Retype all the records with nothing changed.
********
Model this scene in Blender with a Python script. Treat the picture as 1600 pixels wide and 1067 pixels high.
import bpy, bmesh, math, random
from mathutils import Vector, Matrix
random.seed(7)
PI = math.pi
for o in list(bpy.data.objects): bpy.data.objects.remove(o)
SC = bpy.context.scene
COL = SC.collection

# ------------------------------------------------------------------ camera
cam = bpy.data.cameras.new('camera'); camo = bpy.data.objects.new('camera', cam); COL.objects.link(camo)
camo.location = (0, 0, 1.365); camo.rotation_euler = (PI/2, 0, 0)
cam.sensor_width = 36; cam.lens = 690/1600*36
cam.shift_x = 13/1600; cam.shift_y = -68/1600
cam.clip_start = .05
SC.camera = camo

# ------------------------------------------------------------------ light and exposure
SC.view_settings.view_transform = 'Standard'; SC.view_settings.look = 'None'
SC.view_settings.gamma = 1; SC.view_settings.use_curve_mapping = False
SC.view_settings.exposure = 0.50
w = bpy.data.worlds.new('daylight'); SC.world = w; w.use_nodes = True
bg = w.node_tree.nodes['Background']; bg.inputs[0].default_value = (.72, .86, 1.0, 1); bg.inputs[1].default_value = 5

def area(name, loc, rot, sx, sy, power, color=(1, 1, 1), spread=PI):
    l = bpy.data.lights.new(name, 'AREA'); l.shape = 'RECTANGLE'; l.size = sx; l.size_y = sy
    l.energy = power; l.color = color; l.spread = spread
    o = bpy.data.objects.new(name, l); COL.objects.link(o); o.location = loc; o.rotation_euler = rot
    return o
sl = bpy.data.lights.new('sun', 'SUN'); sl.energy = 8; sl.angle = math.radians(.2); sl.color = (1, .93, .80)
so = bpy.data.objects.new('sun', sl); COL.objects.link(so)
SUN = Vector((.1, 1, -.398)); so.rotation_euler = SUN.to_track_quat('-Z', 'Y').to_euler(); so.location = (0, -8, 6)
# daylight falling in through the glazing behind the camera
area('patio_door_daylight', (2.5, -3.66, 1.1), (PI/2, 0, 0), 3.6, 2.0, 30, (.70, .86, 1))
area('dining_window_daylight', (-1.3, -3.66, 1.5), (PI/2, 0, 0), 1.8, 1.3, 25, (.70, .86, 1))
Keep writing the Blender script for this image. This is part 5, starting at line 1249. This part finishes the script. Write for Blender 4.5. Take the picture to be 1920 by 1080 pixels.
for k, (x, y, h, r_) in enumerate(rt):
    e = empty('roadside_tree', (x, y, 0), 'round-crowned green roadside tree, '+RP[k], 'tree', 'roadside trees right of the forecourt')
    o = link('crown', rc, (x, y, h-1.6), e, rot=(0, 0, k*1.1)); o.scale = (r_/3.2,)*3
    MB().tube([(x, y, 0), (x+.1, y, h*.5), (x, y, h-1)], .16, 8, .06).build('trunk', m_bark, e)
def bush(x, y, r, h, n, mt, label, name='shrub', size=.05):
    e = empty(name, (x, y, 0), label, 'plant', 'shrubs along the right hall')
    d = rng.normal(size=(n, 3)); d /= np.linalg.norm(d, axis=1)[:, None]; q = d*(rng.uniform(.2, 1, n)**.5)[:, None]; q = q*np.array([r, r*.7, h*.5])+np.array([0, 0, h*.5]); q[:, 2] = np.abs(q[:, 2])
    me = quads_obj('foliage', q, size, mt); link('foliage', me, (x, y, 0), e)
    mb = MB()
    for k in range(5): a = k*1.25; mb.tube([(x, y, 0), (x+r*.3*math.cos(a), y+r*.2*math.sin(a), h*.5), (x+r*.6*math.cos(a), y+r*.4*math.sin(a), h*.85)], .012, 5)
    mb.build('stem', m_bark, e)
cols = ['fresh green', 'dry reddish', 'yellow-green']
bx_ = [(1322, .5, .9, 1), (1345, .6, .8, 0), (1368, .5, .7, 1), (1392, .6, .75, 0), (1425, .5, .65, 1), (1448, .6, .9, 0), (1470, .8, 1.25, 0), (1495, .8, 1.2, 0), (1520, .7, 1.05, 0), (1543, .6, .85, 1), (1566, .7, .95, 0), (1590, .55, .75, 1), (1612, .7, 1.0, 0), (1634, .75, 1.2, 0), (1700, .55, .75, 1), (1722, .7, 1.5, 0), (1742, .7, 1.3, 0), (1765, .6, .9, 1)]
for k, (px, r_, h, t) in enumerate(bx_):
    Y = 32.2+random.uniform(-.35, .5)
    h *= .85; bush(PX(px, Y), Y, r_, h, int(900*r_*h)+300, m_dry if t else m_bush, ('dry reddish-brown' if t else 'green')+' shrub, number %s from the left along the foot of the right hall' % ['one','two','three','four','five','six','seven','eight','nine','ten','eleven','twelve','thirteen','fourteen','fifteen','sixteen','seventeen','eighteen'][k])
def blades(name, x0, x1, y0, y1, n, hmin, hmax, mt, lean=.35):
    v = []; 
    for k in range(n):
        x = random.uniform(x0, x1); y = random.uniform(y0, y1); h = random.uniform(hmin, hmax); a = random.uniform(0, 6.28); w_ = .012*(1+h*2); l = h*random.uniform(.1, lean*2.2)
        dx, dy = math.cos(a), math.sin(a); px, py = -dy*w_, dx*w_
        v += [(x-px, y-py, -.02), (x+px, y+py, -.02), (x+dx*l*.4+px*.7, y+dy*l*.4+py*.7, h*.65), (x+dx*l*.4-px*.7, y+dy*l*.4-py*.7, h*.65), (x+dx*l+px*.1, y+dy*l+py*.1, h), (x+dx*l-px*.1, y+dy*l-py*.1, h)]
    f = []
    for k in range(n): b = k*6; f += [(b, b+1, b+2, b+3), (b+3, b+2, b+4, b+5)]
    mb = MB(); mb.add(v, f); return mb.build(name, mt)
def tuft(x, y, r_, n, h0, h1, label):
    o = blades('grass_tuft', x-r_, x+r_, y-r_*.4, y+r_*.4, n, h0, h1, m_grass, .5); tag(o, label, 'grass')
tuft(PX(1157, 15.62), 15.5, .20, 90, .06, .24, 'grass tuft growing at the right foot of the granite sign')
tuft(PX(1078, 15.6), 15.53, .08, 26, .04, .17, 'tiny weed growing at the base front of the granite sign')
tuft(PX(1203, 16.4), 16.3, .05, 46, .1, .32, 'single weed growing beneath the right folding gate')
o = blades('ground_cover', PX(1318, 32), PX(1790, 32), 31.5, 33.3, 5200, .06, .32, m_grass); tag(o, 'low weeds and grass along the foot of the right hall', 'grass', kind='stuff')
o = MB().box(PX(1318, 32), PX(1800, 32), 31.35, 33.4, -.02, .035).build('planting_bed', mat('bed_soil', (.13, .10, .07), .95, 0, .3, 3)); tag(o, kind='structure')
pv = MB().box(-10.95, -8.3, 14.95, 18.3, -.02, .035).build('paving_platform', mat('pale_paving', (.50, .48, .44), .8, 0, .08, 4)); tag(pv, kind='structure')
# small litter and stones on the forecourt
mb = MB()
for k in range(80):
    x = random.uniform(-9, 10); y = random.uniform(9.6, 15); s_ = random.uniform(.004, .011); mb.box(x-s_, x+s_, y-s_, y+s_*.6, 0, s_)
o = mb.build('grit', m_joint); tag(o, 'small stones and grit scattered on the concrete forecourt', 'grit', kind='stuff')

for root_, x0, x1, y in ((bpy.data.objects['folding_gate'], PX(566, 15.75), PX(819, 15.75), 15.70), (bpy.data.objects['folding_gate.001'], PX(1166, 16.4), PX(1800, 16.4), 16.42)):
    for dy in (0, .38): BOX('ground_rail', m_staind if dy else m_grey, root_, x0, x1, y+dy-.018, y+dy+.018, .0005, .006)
********
**Solution for this problem:**
Model this scene in Blender with a Python script. Treat the picture as 1600 pixels wide and 1067 pixels high.
import bpy, bmesh, math, random
from mathutils import Vector, Matrix
random.seed(7)
PI = math.pi
for o in list(bpy.data.objects): bpy.data.objects.remove(o)
SC = bpy.context.scene
COL = SC.collection

# ------------------------------------------------------------------ camera
cam = bpy.data.cameras.new('camera'); camo = bpy.data.objects.new('camera', cam); COL.objects.link(camo)
camo.location = (0, 0, 1.365); camo.rotation_euler = (PI/2, 0, 0)
cam.sensor_width = 36; cam.lens = 690/1600*36
cam.shift_x = 13/1600; cam.shift_y = -68/1600
cam.clip_start = .05
SC.camera = camo

# ------------------------------------------------------------------ light and exposure
SC.view_settings.view_transform = 'Standard'; SC.view_settings.look = 'None'
SC.view_settings.gamma = 1; SC.view_settings.use_curve_mapping = False
SC.view_settings.exposure = 0.50
w = bpy.data.worlds.new('daylight'); SC.world = w; w.use_nodes = True
bg = w.node_tree.nodes['Background']; bg.inputs[0].default_value = (.72, .86, 1.0, 1); bg.inputs[1].default_value = 5

def area(name, loc, rot, sx, sy, power, color=(1, 1, 1), spread=PI):
    l = bpy.data.lights.new(name, 'AREA'); l.shape = 'RECTANGLE'; l.size = sx; l.size_y = sy
    l.energy = power; l.color = color; l.spread = spread
    o = bpy.data.objects.new(name, l); COL.objects.link(o); o.location = loc; o.rotation_euler = rot
    return o
sl = bpy.data.lights.new('sun', 'SUN'); sl.energy = 8; sl.angle = math.radians(.2); sl.color = (1, .93, .80)
so = bpy.data.objects.new('sun', sl); COL.objects.link(so)
SUN = Vector((.1, 1, -.398)); so.rotation_euler = SUN.to_track_quat('-Z', 'Y').to_euler(); so.location = (0, -8, 6)
# daylight falling in through the glazing behind the camera
area('patio_door_daylight', (2.5, -3.66, 1.1), (PI/2, 0, 0), 3.6, 2.0, 30, (.70, .86, 1))
area('dining_window_daylight', (-1.3, -3.66, 1.5), (PI/2, 0, 0), 1.8, 1.3, 25, (.70, .86, 1))
Keep writing the Blender script for this image. This is part 5, starting at line 1249. This part finishes the script. Write for Blender 4.5. Take the picture to be 1920 by 1080 pixels.
for k, (x, y, h, r_) in enumerate(rt):
    e = empty('roadside_tree', (x, y, 0), 'round-crowned green roadside tree, '+RP[k], 'tree', 'roadside trees right of the forecourt')
    o = link('crown', rc, (x, y, h-1.6), e, rot=(0, 0, k*1.1)); o.scale = (r_/3.2,)*3
    MB().tube([(x, y, 0), (x+.1, y, h*.5), (x, y, h-1)], .16, 8, .06).build('trunk', m_bark, e)
def bush(x, y, r, h, n, mt, label, name='shrub', size=.05):
    e = empty(name, (x, y, 0), label, 'plant', 'shrubs along the right hall')
    d = rng.normal(size=(n, 3)); d /= np.linalg.norm(d, axis=1)[:, None]; q = d*(rng.uniform(.2, 1, n)**.5)[:, None]; q = q*np.array([r, r*.7, h*.5])+np.array([0, 0, h*.5]); q[:, 2] = np.abs(q[:, 2])
    me = quads_obj('foliage', q, size, mt); link('foliage', me, (x, y, 0), e)
    mb = MB()
    for k in range(5): a = k*1.25; mb.tube([(x, y, 0), (x+r*.3*math.cos(a), y+r*.2*math.sin(a), h*.5), (x+r*.6*math.cos(a), y+r*.4*math.sin(a), h*.85)], .012, 5)
    mb.build('stem', m_bark, e)
cols = ['fresh green', 'dry reddish', 'yellow-green']
bx_ = [(1322, .5, .9, 1), (1345, .6, .8, 0), (1368, .5, .7, 1), (1392, .6, .75, 0), (1425, .5, .65, 1), (1448, .6, .9, 0), (1470, .8, 1.25, 0), (1495, .8, 1.2, 0), (1520, .7, 1.05, 0), (1543, .6, .85, 1), (1566, .7, .95, 0), (1590, .55, .75, 1), (1612, .7, 1.0, 0), (1634, .75, 1.2, 0), (1700, .55, .75, 1), (1722, .7, 1.5, 0), (1742, .7, 1.3, 0), (1765, .6, .9, 1)]
for k, (px, r_, h, t) in enumerate(bx_):
    Y = 32.2+random.uniform(-.35, .5)
    h *= .85; bush(PX(px, Y), Y, r_, h, int(900*r_*h)+300, m_dry if t else m_bush, ('dry reddish-brown' if t else 'green')+' shrub, number %s from the left along the foot of the right hall' % ['one','two','three','four','five','six','seven','eight','nine','ten','eleven','twelve','thirteen','fourteen','fifteen','sixteen','seventeen','eighteen'][k])
def blades(name, x0, x1, y0, y1, n, hmin, hmax, mt, lean=.35):
    v = []; 
    for k in range(n):
        x = random.uniform(x0, x1); y = random.uniform(y0, y1); h = random.uniform(hmin, hmax); a = random.uniform(0, 6.28); w_ = .012*(1+h*2); l = h*random.uniform(.1, lean*2.2)
        dx, dy = math.cos(a), math.sin(a); px, py = -dy*w_, dx*w_
        v += [(x-px, y-py, -.02), (x+px, y+py, -.02), (x+dx*l*.4+px*.7, y+dy*l*.4+py*.7, h*.65), (x+dx*l*.4-px*.7, y+dy*l*.4-py*.7, h*.65), (x+dx*l+px*.1, y+dy*l+py*.1, h), (x+dx*l-px*.1, y+dy*l-py*.1, h)]
    f = []
    for k in range(n): b = k*6; f += [(b, b+1, b+2, b+3), (b+3, b+2, b+4, b+5)]
    mb = MB(); mb.add(v, f); return mb.build(name, mt)
def tuft(x, y, r_, n, h0, h1, label):
    o = blades('grass_tuft', x-r_, x+r_, y-r_*.4, y+r_*.4, n, h0, h1, m_grass, .5); tag(o, label, 'grass')
tuft(PX(1157, 15.62), 15.5, .20, 90, .06, .24, 'grass tuft growing at the right foot of the granite sign')
tuft(PX(1078, 15.6), 15.53, .08, 26, .04, .17, 'tiny weed growing at the base front of the granite sign')
tuft(PX(1203, 16.4), 16.3, .05, 46, .1, .32, 'single weed growing beneath the right folding gate')
o = blades('ground_cover', PX(1318, 32), PX(1790, 32), 31.5, 33.3, 5200, .06, .32, m_grass); tag(o, 'low weeds and grass along the foot of the right hall', 'grass', kind='stuff')
o = MB().box(PX(1318, 32), PX(1800, 32), 31.35, 33.4, -.02, .035).build('planting_bed', mat('bed_soil', (.13, .10, .07), .95, 0, .3, 3)); tag(o, kind='structure')
pv = MB().box(-10.95, -8.3, 14.95, 18.3, -.02, .035).build('paving_platform', mat('pale_paving', (.50, .48, .44), .8, 0, .08, 4)); tag(pv, kind='structure')
# small litter and stones on the forecourt
mb = MB()
for k in range(80):
    x = random.uniform(-9, 10); y = random.uniform(9.6, 15); s_ = random.uniform(.004, .011); mb.box(x-s_, x+s_, y-s_, y+s_*.6, 0, s_)
o = mb.build('grit', m_joint); tag(o, 'small stones and grit scattered on the concrete forecourt', 'grit', kind='stuff')

for root_, x0, x1, y in ((bpy.data.objects['folding_gate'], PX(566, 15.75), PX(819, 15.75), 15.70), (bpy.data.objects['folding_gate.001'], PX(1166, 16.4), PX(1800, 16.4), 16.42)):
    for dy in (0, .38): BOX('ground_rail', m_staind if dy else m_grey, root_, x0, x1, y+dy-.018, y+dy+.018, .0005, .006)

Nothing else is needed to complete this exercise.